Dana Barros vinse il titolo nel '95, viaggiando a 20,6 di media coi Sixers, in estate firmò per Boston come free-agent e in altri 8 anni di carriera Nba non tornò mai più nemmeno vicino a quei livelli. Isaac, (Ike) Austin, lo imitò nel '97, quando sfiorò la doppia cifra con gli Heat. L'anno successivo avviò un infruttuoso valzer di 5 squadre in 5 anni, in cui ebbe più infortuni che rimbalzi.

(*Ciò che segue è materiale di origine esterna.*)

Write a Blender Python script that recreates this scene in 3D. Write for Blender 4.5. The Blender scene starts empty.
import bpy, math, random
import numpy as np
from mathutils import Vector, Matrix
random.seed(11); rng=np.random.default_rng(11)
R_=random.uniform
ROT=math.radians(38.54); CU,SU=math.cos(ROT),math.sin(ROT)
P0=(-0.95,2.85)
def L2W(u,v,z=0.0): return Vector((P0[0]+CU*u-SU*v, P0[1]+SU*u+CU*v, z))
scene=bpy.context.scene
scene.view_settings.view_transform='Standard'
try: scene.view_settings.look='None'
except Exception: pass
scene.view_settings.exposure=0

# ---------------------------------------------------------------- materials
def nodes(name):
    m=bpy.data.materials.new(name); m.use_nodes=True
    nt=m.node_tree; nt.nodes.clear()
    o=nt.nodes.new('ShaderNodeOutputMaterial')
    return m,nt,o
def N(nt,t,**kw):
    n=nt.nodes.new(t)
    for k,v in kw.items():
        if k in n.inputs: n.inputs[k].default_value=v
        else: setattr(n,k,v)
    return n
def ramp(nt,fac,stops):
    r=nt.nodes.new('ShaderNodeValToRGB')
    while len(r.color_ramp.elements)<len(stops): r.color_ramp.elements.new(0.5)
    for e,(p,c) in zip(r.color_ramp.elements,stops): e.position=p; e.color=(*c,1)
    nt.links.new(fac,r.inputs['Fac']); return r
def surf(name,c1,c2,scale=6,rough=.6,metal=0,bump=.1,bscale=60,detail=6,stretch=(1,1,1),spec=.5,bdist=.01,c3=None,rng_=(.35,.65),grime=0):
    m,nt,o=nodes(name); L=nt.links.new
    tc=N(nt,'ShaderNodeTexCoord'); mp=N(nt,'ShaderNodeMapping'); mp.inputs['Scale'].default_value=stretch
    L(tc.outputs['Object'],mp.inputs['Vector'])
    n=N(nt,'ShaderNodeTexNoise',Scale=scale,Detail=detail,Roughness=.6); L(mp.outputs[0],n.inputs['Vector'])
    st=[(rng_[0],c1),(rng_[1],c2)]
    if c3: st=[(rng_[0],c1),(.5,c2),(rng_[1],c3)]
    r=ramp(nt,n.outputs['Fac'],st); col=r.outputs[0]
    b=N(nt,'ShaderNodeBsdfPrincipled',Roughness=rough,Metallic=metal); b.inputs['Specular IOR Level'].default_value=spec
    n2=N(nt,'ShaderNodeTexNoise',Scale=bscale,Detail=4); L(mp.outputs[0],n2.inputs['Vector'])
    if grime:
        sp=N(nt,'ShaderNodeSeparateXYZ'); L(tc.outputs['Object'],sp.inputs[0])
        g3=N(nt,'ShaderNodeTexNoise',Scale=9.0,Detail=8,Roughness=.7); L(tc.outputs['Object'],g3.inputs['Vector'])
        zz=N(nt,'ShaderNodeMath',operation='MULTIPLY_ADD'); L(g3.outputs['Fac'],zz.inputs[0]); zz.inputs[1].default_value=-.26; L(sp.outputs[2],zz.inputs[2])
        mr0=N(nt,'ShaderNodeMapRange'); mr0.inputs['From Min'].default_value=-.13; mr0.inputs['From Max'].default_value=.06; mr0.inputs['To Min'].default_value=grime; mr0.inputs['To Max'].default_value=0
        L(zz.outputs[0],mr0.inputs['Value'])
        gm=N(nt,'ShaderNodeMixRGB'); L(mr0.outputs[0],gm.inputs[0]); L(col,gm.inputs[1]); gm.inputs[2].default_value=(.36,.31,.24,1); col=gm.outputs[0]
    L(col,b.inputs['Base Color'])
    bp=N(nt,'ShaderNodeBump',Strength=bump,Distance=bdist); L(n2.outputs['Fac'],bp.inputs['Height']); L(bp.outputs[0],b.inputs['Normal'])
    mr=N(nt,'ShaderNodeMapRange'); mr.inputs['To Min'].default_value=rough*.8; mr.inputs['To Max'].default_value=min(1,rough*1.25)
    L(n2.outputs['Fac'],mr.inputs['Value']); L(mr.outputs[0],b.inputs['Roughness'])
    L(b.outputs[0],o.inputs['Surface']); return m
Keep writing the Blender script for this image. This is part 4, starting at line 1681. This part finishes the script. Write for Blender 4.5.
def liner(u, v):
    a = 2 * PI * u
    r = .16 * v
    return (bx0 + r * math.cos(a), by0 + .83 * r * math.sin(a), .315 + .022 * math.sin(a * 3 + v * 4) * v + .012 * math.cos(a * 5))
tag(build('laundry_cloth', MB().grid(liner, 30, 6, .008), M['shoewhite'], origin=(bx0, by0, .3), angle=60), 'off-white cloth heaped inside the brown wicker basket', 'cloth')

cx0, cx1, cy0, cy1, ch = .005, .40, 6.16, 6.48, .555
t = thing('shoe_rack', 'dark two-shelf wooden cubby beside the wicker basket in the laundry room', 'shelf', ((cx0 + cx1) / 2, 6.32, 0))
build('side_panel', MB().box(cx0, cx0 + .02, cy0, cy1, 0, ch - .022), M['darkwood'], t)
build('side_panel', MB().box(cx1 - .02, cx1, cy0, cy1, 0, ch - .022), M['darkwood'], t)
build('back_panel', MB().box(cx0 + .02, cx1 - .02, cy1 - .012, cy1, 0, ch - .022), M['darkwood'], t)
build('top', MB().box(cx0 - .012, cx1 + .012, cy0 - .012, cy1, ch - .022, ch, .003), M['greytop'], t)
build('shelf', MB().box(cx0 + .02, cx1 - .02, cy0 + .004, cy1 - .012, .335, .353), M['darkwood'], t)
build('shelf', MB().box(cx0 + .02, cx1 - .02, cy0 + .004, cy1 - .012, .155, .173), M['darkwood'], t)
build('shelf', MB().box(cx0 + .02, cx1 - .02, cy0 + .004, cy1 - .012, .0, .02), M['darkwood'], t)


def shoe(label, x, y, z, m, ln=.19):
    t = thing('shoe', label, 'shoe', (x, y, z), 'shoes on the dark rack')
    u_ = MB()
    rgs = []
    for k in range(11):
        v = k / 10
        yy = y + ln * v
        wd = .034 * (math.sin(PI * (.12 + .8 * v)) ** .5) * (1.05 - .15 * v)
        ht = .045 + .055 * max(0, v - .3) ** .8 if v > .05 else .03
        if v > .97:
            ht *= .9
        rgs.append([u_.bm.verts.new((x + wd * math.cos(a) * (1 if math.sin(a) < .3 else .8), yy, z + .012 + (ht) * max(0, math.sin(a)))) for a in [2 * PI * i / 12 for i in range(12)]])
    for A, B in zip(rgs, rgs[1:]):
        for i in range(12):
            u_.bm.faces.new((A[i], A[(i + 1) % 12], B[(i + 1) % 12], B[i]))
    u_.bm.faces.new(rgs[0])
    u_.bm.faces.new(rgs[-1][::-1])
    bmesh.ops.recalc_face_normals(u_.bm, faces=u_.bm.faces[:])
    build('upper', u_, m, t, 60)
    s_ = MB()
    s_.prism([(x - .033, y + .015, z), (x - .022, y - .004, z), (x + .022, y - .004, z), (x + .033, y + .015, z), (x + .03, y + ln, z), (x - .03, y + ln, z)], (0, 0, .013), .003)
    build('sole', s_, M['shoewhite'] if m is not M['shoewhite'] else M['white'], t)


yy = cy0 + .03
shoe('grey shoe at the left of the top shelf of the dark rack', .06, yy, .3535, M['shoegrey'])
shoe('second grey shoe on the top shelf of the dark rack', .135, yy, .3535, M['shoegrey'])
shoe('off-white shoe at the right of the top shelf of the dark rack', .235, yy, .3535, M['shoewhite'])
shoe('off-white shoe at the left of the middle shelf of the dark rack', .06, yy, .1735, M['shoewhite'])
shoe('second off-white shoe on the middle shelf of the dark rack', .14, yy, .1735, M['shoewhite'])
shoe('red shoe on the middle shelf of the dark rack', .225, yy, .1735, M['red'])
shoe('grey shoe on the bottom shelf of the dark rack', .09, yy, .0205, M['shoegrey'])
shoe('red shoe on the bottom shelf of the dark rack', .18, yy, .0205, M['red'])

Gli stessi infortuni, hanno stroncato la carriera di Muresan, che fu il più migliorato nel '96, giocò discretamente un'altra stagione, ma di fatto si ritirò a 27 anni, e del tiratore bianco Don MacLean, che dopo un anno da leone agli allora Washington Bullets (oltre 18 di media nel 93-94), nelle successive 7 stagioni ha giocato una media di 26 partite l'anno.

Difficile trovare una vera regola: MacLean vinse al secondo anno di Nba, quindi di fatto gli infortuni hanno stroncato una carriera promettente, mentre gente come Alan Henderson fa parte di quel vasto gruppo di mestieranti che ha solamente azzeccato l'annata magica, quindi non rivederli più sugli stessi livelli non è una vera sorpresa.

Randolph appartiene invece al gruppo del salto di qualità , quello dei Tmac e degli O'Neal, quelli che difficilmente non resteranno al vertice. Zach compirà  23 anni a luglio, il futuro è suo.

Tra qualche anno avrà  un corposo contratto pluriennale in tasca, e allora cominceranno a fargli le pulci sul serio, e non basterà  più il feeling col canestro altrui per ricevere i giudizi positivi della critica, andare a quell'All Star Game cui tiene tanto e essere considerato uno dei migliori nel suo ruolo.

Tra qualche anno. Per adesso Zach Randolph resta il giocatore più migliorato della stagione Nba 2003-04. E tanto gli basta.